Obama urges China to respect rights

Beijing must ensure freedom for religious and ethnic minorities, US president says.

Chinese Vice Premier Wang Qishan speaks at the opening of the US-China Strategic and Economic Dialogue
Wang said there are indications that the global economy is beginning to recover [EPA]

The two-day meeting between US and Chinese officials is an expansion of discussions that the Bush administration held with Beijing on economic tensions between the two.

The dialogue now covers issues including climate change and nuclear weapons policy.

Obama urged China to work with Washington to tackle nuclear proliferation, in a pointed reference to North Korea’s nuclear weapons programme.

The US and China “must continue our collaboration to achieve the denuclearisation of the Korean peninsula, and make it clear to North Korea that the path to security and respect can be travelled if they meet their obligations,” he said.

Economic relationship

The talks come as the world experiences its deepest financial crisis since the Great Depression.

“The relationship between the United States and China will shape the 21st century, which makes it as important as any bilateral relationship in the world”

Barack Obama, US president

The US is expected to have a budget deficit of about $1.84 trillion by the end of the fiscal year in September and Chinese exports have fallen.

Derek Scissors, a research fellow for Asia Economic Policy at the Heritage Foundation, said that China needs the US more than the US needs China, despite the fact that Beijing holds about $800m of US debt.

“The money to buy that debt comes from America’s purchases of Chinese goods which keep Chinese employed,” he said.

“So the jobs that China gets out of it are more important than the debt purchases that the US gets out of it.”

Timothy Geithner, the US treasury secretary, said that the efforts of the US and China to pump billions of dollars into economic stimulus programmes signalled a turning point in relations between the countries.

China’s vice prime minister said a positive relationship between Beijing and Washington would help steer the global economy towards growth.

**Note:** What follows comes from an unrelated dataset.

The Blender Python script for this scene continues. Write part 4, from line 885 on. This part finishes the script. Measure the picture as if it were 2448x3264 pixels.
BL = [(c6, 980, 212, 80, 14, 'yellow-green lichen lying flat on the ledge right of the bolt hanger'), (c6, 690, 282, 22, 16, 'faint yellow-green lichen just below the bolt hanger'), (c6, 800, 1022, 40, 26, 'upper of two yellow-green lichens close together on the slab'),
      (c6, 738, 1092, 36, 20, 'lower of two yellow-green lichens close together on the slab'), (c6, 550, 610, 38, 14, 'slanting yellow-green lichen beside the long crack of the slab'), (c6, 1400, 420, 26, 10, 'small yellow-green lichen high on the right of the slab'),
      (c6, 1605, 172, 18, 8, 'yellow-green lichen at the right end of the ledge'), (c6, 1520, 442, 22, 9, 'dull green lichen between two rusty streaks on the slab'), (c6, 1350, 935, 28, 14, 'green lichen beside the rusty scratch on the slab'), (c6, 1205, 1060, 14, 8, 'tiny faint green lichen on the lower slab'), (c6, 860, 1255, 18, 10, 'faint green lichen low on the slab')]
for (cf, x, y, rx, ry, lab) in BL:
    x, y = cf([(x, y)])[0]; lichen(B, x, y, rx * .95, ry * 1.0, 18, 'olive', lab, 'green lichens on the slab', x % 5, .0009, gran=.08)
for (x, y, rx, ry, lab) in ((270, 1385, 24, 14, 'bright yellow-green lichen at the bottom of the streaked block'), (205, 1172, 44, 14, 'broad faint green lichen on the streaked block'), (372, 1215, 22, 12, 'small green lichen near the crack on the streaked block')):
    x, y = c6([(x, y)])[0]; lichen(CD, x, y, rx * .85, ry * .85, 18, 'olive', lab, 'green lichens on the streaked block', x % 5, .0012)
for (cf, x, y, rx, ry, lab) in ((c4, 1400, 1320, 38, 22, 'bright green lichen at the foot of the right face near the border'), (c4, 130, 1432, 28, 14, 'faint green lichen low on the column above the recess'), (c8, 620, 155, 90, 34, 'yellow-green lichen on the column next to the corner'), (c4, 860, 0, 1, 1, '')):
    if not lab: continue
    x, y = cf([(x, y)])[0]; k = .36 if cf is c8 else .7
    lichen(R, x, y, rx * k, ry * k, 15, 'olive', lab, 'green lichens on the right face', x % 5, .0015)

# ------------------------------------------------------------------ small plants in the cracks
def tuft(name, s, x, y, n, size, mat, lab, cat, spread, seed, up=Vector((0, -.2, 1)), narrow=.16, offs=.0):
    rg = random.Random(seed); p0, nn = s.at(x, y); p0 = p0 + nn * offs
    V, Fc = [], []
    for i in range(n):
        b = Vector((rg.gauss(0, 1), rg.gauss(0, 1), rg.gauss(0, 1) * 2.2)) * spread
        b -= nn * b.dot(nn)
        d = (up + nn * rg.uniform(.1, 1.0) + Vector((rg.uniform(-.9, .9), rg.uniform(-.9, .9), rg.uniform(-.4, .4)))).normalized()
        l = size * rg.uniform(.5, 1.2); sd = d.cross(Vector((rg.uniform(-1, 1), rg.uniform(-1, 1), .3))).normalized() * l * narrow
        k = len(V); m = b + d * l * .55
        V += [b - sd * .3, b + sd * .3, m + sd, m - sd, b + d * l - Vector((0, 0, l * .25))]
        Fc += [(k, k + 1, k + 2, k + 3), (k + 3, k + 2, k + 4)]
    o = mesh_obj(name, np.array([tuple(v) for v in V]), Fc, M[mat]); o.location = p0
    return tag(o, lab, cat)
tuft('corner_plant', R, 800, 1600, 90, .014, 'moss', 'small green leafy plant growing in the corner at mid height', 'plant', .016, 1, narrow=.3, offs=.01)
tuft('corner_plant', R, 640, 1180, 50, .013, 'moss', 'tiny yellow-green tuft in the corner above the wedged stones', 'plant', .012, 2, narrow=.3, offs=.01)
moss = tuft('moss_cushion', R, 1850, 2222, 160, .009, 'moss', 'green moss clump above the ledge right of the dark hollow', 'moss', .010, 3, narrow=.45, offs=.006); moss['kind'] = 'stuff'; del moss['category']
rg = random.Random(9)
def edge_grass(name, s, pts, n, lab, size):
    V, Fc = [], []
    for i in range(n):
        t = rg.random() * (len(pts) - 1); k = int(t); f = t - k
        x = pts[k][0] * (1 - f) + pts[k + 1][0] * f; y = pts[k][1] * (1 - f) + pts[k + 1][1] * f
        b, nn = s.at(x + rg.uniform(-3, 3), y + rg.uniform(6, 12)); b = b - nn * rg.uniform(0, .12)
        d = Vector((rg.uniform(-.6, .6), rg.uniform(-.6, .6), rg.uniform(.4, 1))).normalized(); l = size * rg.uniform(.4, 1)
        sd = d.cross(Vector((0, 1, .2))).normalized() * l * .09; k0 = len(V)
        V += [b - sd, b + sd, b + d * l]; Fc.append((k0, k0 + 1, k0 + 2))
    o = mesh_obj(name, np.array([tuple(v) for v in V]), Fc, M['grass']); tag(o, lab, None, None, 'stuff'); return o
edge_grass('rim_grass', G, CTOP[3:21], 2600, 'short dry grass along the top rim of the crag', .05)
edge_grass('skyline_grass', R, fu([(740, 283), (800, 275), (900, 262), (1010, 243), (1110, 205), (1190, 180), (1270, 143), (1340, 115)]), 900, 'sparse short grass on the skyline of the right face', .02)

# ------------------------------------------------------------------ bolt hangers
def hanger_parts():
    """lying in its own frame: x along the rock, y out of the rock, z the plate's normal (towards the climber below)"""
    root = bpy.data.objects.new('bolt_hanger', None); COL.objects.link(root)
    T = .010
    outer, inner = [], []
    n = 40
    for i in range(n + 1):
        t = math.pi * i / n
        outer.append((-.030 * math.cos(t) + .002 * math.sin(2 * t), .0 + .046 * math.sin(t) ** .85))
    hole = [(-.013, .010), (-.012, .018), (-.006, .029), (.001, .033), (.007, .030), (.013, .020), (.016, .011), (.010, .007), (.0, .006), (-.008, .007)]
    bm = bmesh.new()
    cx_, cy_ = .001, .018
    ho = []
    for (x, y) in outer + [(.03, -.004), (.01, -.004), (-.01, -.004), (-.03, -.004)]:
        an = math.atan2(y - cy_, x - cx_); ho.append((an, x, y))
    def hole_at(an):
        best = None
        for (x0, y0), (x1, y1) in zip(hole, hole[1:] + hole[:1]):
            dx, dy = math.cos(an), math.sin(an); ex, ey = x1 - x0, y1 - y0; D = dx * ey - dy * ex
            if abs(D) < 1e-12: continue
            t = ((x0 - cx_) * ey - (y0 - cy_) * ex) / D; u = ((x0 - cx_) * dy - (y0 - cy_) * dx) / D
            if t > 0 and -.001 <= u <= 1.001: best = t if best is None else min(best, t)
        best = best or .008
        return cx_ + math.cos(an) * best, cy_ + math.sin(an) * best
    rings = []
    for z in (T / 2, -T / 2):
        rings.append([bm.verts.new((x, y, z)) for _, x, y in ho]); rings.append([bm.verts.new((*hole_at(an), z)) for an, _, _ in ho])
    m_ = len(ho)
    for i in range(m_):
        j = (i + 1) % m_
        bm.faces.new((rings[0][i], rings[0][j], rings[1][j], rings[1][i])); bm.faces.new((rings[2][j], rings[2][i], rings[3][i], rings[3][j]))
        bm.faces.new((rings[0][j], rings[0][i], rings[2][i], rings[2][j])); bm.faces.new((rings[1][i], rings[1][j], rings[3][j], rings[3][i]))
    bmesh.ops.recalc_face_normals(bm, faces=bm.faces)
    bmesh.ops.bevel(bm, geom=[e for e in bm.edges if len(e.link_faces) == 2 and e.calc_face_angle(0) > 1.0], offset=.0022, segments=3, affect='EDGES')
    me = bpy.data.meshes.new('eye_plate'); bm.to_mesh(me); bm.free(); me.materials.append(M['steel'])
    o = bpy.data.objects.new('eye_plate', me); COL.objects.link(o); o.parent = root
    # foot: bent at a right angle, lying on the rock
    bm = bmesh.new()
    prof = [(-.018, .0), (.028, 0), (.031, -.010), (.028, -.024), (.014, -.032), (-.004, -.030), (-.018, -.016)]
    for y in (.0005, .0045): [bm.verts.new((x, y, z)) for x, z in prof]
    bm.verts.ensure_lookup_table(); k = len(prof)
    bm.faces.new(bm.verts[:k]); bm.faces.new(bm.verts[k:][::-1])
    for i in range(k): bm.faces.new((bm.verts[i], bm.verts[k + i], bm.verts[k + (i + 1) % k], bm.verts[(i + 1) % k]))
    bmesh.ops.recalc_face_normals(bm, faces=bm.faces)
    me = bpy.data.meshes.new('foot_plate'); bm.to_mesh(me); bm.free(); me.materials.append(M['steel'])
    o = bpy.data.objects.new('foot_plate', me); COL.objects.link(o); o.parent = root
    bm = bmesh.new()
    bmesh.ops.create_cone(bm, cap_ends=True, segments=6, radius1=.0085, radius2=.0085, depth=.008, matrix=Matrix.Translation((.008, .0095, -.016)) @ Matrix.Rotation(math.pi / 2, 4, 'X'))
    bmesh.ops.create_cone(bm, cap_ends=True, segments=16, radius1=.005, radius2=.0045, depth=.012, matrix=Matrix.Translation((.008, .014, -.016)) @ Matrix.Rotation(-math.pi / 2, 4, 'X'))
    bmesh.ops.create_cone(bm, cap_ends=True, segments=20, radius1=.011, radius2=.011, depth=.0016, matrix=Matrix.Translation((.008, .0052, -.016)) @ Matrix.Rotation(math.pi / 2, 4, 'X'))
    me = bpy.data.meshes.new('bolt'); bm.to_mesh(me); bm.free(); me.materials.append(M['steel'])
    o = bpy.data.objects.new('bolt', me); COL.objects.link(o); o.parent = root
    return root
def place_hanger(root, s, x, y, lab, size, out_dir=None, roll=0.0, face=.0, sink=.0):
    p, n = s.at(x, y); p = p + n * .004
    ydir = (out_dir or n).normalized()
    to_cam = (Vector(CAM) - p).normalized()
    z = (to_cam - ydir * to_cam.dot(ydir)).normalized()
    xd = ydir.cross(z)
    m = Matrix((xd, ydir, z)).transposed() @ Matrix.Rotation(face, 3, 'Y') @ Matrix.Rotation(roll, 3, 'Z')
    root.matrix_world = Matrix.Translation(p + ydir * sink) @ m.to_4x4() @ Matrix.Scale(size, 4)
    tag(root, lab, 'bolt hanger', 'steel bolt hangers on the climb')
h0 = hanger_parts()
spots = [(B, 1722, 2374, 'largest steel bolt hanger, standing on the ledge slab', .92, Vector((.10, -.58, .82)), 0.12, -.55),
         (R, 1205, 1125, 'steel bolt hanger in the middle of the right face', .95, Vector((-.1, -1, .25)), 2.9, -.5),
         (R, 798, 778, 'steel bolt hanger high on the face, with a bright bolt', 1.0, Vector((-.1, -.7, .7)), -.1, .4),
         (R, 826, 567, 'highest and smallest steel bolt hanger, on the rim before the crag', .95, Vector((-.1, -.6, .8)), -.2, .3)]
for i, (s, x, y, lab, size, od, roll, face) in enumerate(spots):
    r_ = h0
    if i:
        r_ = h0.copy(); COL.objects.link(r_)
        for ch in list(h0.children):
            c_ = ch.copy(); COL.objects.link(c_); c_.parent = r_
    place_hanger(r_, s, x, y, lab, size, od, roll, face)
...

“With the furthering of China’s reform and opening up, China and the United States will have even closer economic co-operation and trade relations and [the] China-US relationship will surely keep moving forward,” Wang Qishan said, adding that there are signs that the global economy was beginning to recover.

‘Joint effort’

But Dai Bingguo, a Chinese state councillor, said that Beijing and Washington should not automatically rely on each other to heal the global economy.

“We are actually all in the same big boat that has been hit by fierce and huge waves,” Dai said.

China and the United States must “try to cross the stormy water together as passengers” he said.

Officials from both countries have said that the dialogue is integral to building a new bilateral relationship.

Obama said he was under “no illusions that the United States and China will agree on every issue,” but he said that a broadly positive relationship would be of benefit to all nations.

“The relationship between the United States and China will shape the 21st century, which makes it as important as any bilateral relationship in the world,” he said.